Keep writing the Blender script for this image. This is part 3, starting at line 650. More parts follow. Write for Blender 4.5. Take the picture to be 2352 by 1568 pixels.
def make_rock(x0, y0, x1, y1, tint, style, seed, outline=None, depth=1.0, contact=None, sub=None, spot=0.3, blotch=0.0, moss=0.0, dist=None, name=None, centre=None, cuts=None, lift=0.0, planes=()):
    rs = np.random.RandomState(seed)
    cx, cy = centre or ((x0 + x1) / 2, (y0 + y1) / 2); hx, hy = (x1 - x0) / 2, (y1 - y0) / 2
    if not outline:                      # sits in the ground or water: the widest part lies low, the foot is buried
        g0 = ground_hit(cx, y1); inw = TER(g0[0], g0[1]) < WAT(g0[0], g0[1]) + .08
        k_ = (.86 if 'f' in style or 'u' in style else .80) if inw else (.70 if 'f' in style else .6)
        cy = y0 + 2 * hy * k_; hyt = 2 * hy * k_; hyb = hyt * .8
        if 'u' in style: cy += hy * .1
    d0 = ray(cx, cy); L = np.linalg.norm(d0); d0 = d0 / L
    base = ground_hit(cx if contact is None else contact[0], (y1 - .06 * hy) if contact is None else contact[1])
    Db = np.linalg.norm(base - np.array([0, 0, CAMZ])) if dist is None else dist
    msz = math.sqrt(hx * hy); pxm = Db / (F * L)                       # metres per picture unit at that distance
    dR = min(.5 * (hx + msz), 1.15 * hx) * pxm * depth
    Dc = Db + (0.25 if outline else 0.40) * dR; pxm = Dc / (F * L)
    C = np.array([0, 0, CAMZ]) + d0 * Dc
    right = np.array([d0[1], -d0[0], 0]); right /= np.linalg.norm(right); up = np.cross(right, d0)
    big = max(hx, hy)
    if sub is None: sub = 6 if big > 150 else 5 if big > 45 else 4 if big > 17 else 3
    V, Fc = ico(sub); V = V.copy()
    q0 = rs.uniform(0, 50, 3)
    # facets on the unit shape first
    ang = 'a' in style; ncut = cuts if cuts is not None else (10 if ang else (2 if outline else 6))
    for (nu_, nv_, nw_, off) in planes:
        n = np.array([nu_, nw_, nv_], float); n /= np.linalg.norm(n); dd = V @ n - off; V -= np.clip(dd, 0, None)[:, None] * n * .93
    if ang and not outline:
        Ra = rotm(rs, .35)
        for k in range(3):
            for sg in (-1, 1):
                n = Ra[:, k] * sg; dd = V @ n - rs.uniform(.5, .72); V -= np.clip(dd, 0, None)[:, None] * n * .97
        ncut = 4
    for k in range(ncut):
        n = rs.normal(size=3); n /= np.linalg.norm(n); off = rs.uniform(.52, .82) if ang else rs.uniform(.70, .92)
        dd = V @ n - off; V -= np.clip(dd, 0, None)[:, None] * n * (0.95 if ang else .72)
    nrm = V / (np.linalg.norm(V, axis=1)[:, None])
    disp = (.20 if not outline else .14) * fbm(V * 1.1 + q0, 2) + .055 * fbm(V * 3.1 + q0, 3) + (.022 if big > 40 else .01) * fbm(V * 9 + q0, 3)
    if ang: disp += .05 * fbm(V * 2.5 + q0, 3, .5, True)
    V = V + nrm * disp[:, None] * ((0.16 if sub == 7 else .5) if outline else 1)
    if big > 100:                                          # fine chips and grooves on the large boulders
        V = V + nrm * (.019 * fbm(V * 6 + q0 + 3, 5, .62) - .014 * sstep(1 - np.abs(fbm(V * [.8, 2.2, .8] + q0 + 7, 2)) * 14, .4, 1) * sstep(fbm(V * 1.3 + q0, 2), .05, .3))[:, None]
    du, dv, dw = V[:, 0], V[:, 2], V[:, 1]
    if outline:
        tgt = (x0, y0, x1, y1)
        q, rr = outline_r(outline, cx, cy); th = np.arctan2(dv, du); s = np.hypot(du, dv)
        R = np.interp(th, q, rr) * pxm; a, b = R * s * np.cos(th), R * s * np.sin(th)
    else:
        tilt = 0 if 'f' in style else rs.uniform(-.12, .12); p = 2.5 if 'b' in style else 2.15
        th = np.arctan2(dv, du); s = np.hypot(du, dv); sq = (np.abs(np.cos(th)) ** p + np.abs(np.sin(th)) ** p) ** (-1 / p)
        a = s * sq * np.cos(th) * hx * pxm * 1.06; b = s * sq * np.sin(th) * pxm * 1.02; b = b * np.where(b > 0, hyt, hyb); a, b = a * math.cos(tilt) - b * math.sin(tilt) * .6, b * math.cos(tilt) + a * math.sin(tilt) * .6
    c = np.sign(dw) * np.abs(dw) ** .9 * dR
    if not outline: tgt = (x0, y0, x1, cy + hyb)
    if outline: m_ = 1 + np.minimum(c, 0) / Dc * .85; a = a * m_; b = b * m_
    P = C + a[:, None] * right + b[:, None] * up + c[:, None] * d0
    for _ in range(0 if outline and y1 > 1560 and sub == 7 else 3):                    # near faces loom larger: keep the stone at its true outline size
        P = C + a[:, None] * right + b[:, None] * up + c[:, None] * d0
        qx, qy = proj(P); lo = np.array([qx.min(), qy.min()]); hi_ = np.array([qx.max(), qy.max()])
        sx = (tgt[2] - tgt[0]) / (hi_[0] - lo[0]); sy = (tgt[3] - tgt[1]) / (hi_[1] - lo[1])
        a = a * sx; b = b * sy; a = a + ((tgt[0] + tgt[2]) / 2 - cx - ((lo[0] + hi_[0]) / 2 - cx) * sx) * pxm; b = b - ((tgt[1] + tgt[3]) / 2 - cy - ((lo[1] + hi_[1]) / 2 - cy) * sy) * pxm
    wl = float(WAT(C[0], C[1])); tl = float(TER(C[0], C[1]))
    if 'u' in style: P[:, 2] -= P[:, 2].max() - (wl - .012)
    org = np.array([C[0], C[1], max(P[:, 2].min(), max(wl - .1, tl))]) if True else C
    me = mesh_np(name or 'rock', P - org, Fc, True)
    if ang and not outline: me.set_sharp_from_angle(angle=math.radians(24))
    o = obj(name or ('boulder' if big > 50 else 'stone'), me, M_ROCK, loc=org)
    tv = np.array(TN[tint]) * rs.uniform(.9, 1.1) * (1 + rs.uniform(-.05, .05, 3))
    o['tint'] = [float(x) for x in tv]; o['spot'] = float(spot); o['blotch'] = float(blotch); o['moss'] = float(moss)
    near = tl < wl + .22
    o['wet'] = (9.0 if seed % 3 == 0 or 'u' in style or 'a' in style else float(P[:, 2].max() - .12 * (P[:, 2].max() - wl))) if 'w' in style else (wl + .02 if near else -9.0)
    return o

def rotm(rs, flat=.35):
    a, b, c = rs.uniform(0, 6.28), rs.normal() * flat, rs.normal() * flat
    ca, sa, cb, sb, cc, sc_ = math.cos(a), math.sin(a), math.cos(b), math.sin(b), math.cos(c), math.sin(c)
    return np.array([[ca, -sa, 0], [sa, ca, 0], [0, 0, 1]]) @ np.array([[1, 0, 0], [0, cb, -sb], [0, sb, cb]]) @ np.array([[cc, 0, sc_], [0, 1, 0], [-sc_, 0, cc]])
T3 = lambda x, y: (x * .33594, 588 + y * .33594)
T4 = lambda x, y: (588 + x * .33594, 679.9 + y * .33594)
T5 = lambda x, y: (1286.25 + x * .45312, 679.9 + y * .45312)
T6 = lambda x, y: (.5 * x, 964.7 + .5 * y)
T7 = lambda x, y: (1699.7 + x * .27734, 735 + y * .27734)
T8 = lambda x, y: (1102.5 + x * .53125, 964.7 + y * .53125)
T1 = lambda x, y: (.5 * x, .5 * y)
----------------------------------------
Out of the material above, select every line that holds the string "part".

Keep writing the Blender script for this image. This is part 3, starting at line 650. More parts follow. Write for Blender 4.5. Take the picture to be 2352 by 1568 pixels.
    if not outline:                      # sits in the ground or water: the widest part lies low, the foot is buried